Exercise brief:
Only the lines holding the string "picture" are needed. Copy each one.

-------- Information shown

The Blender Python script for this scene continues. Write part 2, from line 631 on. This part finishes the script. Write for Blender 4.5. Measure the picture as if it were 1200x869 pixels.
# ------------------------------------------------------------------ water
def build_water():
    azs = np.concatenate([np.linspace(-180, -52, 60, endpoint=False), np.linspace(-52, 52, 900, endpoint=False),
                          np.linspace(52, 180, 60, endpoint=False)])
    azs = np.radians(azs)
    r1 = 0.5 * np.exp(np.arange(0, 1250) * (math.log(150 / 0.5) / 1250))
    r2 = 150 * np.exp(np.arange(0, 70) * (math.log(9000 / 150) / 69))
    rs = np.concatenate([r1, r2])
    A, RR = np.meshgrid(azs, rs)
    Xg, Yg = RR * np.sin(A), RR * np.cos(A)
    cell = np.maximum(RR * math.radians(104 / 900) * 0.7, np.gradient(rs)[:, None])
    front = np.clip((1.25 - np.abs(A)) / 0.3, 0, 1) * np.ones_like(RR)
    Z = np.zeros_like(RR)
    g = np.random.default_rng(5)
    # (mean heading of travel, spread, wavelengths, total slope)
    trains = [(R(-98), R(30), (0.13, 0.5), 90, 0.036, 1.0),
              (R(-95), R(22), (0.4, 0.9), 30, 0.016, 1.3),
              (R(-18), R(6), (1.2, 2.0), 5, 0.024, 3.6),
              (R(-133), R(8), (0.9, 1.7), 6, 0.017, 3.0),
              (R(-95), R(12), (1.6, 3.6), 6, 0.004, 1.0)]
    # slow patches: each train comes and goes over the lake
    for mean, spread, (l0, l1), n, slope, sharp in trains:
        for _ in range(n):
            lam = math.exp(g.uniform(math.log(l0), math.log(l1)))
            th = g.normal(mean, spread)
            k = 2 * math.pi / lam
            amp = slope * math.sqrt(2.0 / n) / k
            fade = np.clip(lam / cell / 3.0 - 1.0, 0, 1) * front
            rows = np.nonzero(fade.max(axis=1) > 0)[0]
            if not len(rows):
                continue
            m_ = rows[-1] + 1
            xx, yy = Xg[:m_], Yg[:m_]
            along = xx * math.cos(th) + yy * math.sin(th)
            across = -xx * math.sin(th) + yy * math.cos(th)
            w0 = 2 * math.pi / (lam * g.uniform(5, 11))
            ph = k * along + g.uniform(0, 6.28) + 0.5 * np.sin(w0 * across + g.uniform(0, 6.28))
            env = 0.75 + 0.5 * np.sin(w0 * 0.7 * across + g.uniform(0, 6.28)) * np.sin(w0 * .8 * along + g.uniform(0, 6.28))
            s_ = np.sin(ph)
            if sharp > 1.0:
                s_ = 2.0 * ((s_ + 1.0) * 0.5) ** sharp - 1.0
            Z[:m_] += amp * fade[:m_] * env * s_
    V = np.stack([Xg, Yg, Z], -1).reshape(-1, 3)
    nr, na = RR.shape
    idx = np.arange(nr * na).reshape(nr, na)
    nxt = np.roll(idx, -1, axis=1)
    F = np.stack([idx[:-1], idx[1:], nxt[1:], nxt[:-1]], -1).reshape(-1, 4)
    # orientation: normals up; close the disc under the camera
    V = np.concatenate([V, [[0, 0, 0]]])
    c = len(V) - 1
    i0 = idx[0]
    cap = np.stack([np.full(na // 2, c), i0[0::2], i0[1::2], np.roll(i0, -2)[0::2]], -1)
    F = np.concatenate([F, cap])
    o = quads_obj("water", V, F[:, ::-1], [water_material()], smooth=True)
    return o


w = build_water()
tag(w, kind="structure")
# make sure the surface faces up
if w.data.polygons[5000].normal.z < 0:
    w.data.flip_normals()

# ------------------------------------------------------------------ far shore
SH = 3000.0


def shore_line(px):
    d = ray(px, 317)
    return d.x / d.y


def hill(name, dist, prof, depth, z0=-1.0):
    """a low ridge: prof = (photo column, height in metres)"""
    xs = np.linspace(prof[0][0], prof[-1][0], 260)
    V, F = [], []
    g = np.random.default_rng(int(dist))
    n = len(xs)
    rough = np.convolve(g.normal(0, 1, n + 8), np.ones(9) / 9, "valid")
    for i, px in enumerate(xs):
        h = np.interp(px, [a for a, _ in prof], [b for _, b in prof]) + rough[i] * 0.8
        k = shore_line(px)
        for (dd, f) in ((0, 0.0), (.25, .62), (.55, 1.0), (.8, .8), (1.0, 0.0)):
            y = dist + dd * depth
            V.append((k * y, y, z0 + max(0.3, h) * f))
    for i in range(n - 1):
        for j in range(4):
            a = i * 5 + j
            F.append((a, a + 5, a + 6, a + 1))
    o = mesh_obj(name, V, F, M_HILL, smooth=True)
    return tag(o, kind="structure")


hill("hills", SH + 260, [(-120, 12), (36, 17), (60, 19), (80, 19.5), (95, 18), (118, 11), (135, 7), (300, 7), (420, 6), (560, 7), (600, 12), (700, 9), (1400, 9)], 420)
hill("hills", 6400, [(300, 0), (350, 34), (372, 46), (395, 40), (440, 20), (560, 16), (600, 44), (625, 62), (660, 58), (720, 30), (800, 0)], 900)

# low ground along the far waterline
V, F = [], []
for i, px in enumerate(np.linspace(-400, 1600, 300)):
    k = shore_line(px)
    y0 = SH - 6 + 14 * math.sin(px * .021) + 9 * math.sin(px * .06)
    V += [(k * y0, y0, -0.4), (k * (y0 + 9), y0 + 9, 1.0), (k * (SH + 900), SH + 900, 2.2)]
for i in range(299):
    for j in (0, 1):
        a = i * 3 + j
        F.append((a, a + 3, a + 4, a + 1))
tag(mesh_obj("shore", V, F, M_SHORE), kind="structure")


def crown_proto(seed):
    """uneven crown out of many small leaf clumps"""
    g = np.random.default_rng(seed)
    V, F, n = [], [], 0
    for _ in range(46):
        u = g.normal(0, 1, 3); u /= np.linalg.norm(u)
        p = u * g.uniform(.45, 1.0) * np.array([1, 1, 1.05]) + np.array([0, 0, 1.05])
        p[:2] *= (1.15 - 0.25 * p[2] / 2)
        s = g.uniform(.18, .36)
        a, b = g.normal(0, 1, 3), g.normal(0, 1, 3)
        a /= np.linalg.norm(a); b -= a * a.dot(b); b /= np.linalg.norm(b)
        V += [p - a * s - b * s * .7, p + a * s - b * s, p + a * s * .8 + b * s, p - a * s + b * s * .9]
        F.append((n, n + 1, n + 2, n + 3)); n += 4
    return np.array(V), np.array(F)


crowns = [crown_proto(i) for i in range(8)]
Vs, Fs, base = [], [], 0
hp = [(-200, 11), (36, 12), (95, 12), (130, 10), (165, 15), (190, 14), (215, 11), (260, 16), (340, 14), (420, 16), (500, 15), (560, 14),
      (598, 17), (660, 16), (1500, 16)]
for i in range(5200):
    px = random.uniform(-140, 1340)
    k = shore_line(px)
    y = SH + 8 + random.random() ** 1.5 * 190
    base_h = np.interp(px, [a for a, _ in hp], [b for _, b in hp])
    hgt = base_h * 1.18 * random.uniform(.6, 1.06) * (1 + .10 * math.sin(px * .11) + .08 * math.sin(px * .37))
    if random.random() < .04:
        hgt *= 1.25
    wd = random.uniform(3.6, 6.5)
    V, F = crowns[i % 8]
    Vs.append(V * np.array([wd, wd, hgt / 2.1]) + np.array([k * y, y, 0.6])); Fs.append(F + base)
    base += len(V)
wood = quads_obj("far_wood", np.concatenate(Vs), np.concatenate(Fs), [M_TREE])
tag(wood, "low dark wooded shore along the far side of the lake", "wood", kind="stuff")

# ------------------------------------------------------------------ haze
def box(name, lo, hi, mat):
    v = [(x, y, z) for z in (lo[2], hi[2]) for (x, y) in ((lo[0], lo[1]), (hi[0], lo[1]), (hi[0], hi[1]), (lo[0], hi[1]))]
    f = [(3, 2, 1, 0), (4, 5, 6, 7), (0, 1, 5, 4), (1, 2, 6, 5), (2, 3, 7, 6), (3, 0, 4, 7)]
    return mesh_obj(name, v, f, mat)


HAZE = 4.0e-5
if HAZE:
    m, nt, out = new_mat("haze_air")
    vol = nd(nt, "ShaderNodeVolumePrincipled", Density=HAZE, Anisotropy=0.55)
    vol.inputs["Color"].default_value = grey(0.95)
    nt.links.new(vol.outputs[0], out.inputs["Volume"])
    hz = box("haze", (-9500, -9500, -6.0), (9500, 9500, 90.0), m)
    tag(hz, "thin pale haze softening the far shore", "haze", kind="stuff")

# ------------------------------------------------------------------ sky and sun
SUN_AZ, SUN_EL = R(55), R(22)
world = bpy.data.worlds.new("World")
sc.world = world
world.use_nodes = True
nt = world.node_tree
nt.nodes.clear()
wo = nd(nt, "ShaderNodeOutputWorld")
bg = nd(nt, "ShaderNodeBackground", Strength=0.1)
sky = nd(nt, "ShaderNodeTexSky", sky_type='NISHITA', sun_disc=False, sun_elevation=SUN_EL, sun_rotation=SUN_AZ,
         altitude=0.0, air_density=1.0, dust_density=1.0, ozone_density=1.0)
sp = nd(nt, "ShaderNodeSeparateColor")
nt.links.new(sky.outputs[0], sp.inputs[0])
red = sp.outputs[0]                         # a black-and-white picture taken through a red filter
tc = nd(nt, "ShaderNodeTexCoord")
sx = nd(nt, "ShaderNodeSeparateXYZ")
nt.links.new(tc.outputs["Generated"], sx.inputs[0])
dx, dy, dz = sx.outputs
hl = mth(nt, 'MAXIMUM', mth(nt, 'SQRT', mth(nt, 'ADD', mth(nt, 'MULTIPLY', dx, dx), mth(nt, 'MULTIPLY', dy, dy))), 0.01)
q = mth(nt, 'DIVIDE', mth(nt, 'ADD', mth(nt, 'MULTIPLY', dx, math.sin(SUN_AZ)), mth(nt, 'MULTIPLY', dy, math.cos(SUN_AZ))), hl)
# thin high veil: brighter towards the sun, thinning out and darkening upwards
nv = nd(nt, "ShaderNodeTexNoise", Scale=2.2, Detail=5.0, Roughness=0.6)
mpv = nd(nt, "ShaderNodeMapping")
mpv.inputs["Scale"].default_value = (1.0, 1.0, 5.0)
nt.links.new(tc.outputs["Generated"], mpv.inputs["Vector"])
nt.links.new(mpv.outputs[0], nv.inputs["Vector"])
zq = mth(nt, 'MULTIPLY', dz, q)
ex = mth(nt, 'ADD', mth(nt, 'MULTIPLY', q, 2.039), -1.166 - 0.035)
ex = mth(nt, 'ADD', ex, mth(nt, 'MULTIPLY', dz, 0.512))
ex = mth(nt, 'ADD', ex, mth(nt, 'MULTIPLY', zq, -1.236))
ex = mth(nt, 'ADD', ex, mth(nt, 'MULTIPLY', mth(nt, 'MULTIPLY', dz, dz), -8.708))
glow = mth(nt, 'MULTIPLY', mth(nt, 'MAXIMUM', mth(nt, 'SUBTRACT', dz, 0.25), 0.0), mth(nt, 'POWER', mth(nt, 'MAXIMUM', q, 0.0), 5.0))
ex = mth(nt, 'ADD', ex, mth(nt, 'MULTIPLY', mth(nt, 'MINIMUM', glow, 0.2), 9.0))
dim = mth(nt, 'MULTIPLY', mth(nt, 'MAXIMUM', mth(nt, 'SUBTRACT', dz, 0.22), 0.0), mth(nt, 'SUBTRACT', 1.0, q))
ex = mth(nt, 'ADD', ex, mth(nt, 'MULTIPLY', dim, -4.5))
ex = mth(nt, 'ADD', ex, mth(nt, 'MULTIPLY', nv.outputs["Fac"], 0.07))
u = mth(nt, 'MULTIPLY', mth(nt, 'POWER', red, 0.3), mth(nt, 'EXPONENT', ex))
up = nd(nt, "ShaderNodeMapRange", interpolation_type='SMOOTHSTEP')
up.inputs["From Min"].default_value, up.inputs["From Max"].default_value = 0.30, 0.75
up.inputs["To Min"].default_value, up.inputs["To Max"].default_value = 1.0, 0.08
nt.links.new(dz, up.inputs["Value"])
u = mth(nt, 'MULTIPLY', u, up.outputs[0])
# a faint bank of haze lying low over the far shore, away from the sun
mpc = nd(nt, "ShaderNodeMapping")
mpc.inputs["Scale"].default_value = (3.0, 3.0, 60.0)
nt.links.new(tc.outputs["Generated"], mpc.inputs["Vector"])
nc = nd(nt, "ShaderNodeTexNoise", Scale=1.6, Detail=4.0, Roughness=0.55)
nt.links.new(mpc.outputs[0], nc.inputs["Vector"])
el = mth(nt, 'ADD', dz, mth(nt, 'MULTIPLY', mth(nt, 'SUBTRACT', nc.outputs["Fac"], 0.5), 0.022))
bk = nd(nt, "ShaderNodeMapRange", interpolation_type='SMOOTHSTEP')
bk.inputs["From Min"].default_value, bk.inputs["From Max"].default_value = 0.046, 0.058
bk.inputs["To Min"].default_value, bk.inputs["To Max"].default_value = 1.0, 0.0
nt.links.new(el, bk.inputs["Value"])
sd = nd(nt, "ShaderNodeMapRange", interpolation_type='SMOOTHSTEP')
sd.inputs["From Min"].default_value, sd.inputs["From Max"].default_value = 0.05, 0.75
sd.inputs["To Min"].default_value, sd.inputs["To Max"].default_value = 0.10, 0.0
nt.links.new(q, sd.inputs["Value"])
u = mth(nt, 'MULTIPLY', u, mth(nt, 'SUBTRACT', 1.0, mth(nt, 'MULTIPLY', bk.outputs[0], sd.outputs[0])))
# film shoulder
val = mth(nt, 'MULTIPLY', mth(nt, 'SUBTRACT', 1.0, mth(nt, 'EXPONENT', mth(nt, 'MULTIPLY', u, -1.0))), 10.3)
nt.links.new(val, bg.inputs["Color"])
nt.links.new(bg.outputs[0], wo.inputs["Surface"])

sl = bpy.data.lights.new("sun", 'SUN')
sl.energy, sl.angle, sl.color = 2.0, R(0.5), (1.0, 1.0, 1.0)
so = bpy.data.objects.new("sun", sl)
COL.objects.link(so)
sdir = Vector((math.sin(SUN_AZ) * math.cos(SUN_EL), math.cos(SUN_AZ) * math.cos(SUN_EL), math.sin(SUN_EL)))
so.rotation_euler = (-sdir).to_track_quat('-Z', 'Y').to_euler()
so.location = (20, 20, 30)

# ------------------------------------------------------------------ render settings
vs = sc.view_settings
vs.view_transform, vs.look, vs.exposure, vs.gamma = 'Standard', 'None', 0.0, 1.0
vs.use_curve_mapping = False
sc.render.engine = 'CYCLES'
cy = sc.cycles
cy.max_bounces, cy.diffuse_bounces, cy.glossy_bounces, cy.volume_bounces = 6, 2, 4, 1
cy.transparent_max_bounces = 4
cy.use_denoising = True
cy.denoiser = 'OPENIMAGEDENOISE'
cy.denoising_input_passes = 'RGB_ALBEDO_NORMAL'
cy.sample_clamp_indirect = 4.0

----------------

Exercise answer:
The Blender Python script for this scene continues. Write part 2, from line 631 on. This part finishes the script. Write for Blender 4.5. Measure the picture as if it were 1200x869 pixels.
red = sp.outputs[0]                         # a black-and-white picture taken through a red filter